◆ AIM OF THE TASK:
Gather each line of the entries below that includes "scene".

::: STORED DATA :::

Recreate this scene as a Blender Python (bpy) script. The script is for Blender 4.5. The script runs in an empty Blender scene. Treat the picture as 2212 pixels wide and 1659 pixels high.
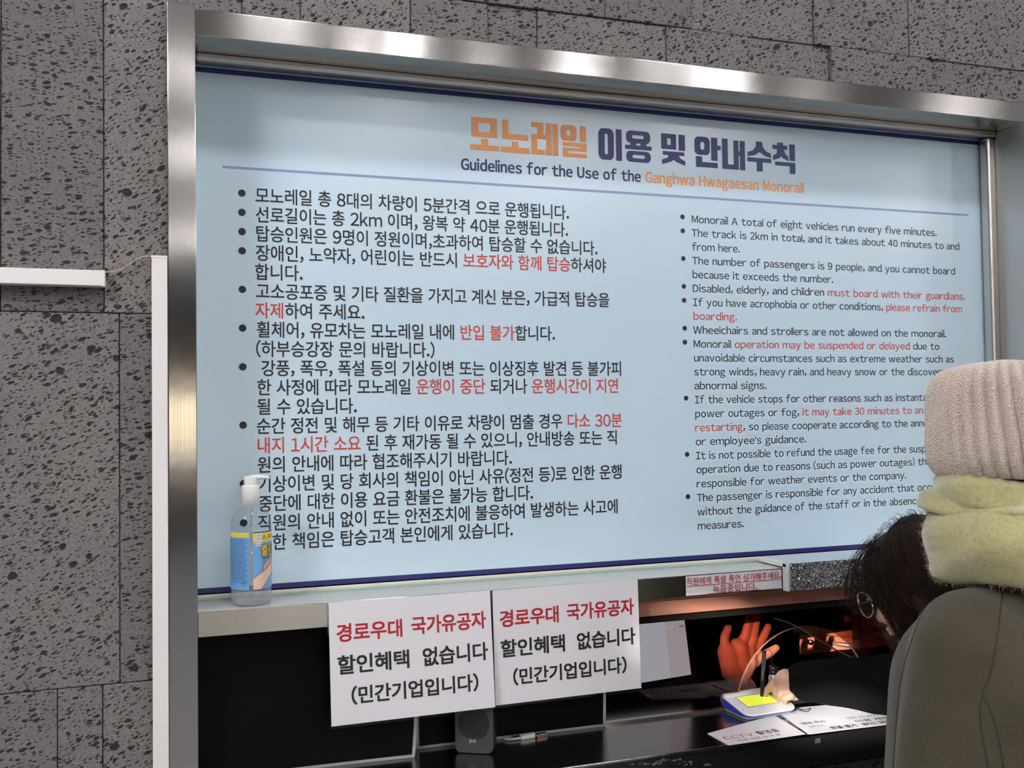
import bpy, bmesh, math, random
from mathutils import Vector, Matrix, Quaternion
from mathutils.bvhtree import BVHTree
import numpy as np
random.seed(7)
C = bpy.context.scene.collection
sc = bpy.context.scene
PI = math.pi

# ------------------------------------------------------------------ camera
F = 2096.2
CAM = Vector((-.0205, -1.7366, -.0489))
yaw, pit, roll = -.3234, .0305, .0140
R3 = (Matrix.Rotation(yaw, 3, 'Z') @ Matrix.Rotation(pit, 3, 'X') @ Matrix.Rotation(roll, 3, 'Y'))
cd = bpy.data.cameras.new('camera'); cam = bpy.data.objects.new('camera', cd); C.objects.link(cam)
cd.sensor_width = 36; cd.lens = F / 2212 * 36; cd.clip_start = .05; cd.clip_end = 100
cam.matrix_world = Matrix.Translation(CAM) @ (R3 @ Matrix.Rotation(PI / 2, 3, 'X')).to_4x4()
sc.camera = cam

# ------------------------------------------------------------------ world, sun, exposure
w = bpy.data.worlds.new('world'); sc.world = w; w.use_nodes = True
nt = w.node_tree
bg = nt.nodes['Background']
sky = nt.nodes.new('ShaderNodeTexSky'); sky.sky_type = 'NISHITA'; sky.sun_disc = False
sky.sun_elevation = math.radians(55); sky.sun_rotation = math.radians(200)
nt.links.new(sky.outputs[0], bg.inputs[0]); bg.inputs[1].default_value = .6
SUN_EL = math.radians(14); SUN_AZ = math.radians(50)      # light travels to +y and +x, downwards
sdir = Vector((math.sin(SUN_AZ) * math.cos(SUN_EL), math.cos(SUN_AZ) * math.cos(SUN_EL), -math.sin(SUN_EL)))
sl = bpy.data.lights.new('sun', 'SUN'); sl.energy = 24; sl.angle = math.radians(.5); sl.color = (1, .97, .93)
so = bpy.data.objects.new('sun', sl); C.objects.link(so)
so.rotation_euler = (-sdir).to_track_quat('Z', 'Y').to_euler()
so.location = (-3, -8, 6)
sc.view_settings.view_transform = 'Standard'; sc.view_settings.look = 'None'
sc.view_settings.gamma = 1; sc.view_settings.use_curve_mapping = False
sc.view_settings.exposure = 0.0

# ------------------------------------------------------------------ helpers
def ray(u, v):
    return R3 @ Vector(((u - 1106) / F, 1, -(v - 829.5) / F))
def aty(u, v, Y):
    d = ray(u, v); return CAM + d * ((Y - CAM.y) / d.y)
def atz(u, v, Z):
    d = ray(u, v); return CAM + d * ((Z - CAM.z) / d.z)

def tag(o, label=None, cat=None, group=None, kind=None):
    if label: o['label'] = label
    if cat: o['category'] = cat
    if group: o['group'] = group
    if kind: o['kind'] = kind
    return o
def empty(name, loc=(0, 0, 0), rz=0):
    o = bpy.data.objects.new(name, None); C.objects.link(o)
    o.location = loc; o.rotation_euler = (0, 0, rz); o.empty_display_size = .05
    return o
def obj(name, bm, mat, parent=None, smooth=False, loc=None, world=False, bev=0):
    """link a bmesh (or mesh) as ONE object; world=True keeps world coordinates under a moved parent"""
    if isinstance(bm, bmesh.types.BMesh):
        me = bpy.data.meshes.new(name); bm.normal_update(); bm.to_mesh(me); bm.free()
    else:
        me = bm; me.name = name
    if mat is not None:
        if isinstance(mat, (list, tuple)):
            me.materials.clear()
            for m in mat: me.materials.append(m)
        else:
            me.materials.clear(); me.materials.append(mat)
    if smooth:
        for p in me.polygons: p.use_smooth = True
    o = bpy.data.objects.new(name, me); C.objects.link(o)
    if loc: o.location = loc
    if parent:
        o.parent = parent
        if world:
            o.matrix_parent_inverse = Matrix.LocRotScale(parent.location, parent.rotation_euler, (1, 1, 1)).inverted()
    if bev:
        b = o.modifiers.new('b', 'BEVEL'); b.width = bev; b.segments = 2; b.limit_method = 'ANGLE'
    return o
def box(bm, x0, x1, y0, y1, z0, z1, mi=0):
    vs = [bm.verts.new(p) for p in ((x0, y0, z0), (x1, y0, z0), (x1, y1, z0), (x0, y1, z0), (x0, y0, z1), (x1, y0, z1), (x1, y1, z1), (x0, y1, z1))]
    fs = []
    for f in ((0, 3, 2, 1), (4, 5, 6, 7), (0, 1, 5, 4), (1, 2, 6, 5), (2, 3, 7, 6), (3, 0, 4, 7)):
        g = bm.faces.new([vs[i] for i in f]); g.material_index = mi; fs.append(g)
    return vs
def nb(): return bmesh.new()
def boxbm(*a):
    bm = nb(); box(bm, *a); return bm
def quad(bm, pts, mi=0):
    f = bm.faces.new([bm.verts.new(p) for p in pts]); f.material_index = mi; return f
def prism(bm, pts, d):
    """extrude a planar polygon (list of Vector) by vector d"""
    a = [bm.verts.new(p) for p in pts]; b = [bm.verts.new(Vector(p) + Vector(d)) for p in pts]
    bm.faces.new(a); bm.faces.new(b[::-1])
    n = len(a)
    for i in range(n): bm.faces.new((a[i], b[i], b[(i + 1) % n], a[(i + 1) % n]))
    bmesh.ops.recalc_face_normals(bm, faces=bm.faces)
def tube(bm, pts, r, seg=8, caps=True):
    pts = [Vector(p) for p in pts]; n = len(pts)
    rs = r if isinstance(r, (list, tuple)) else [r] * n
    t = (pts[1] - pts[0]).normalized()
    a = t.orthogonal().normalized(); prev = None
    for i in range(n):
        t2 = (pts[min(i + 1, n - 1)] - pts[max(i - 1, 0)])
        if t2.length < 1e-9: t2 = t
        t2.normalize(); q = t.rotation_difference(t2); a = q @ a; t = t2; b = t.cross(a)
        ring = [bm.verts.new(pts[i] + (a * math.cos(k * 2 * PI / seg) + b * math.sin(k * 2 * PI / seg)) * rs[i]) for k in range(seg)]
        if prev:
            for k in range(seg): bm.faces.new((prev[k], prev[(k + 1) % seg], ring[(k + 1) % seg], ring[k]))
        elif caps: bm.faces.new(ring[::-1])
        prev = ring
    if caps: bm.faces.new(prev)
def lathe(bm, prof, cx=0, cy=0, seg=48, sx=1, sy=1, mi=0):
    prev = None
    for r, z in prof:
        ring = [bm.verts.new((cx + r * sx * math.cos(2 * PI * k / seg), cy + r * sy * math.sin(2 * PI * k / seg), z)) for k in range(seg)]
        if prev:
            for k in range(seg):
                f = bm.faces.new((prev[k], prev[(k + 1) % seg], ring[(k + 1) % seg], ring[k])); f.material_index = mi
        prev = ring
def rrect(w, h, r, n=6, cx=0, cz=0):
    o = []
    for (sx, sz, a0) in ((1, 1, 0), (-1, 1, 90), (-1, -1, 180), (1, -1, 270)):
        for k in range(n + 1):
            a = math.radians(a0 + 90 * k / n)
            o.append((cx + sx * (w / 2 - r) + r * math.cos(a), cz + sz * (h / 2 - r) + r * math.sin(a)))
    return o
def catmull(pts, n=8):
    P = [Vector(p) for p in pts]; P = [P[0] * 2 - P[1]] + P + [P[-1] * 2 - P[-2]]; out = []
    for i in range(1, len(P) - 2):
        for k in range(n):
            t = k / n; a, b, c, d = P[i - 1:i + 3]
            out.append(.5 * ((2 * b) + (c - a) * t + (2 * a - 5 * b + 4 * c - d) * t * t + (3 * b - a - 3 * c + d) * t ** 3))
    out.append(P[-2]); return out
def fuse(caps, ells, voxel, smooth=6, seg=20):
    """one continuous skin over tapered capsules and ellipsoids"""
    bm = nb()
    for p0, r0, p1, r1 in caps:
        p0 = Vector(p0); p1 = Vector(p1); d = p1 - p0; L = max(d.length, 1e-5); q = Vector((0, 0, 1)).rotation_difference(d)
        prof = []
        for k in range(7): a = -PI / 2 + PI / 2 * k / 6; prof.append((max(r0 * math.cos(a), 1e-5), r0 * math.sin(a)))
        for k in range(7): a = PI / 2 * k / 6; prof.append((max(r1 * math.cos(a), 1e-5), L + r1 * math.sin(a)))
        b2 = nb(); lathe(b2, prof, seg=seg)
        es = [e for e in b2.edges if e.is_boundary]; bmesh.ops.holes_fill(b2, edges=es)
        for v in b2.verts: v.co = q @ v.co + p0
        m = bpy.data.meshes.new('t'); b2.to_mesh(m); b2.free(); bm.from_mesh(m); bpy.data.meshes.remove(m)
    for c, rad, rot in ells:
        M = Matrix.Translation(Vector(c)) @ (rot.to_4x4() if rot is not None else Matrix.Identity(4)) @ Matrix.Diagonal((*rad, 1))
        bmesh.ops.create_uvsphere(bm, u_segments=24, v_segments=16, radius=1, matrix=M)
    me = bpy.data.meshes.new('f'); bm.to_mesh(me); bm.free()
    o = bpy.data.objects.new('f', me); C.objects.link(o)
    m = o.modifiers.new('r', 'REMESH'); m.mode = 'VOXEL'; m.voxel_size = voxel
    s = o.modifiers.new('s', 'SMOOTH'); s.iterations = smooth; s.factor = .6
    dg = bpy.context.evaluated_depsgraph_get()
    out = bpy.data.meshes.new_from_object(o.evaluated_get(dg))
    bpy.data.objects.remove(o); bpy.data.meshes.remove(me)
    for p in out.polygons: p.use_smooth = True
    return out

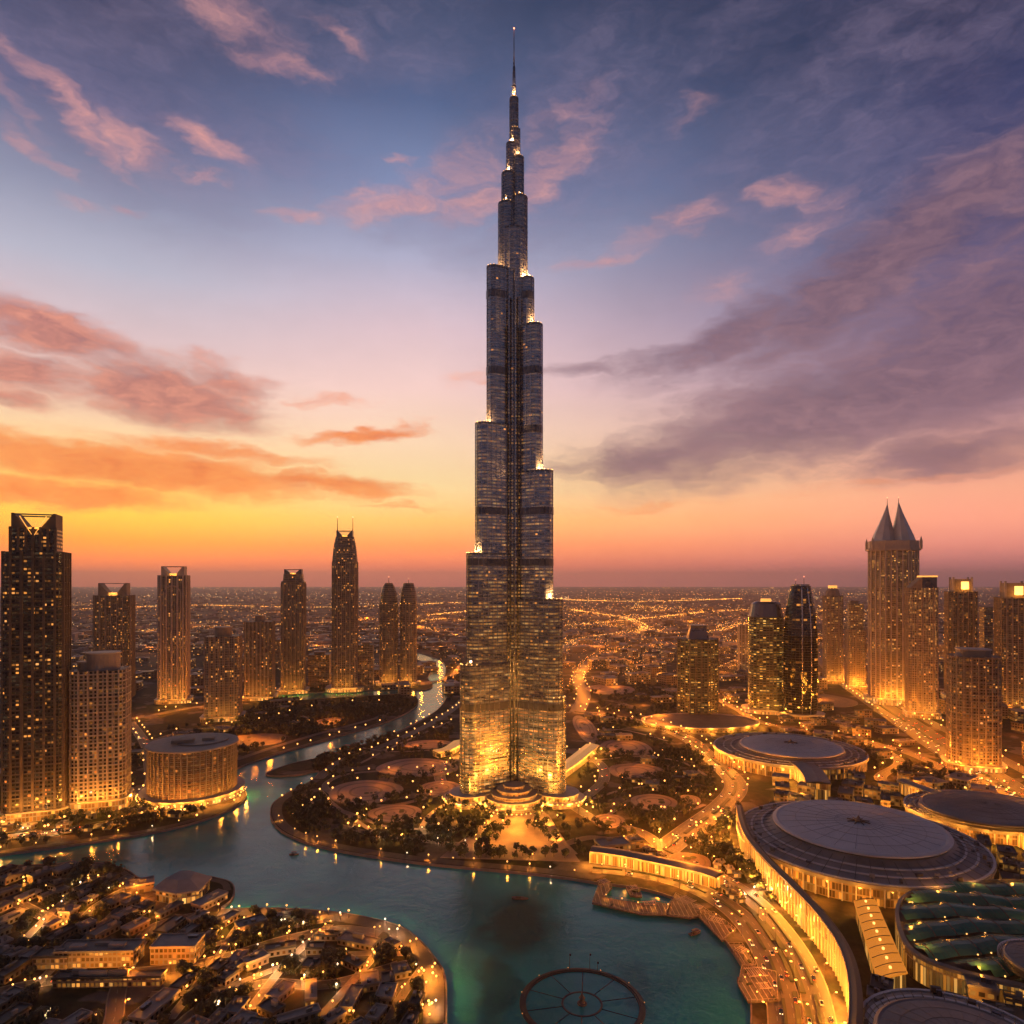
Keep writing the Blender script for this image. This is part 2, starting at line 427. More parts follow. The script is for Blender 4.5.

:::

◆ EXPECTED OUTPUT:
Recreate this scene as a Blender Python (bpy) script. The script is for Blender 4.5. The script runs in an empty Blender scene. Treat the picture as 2212 pixels wide and 1659 pixels high.
C = bpy.context.scene.collection
sc = bpy.context.scene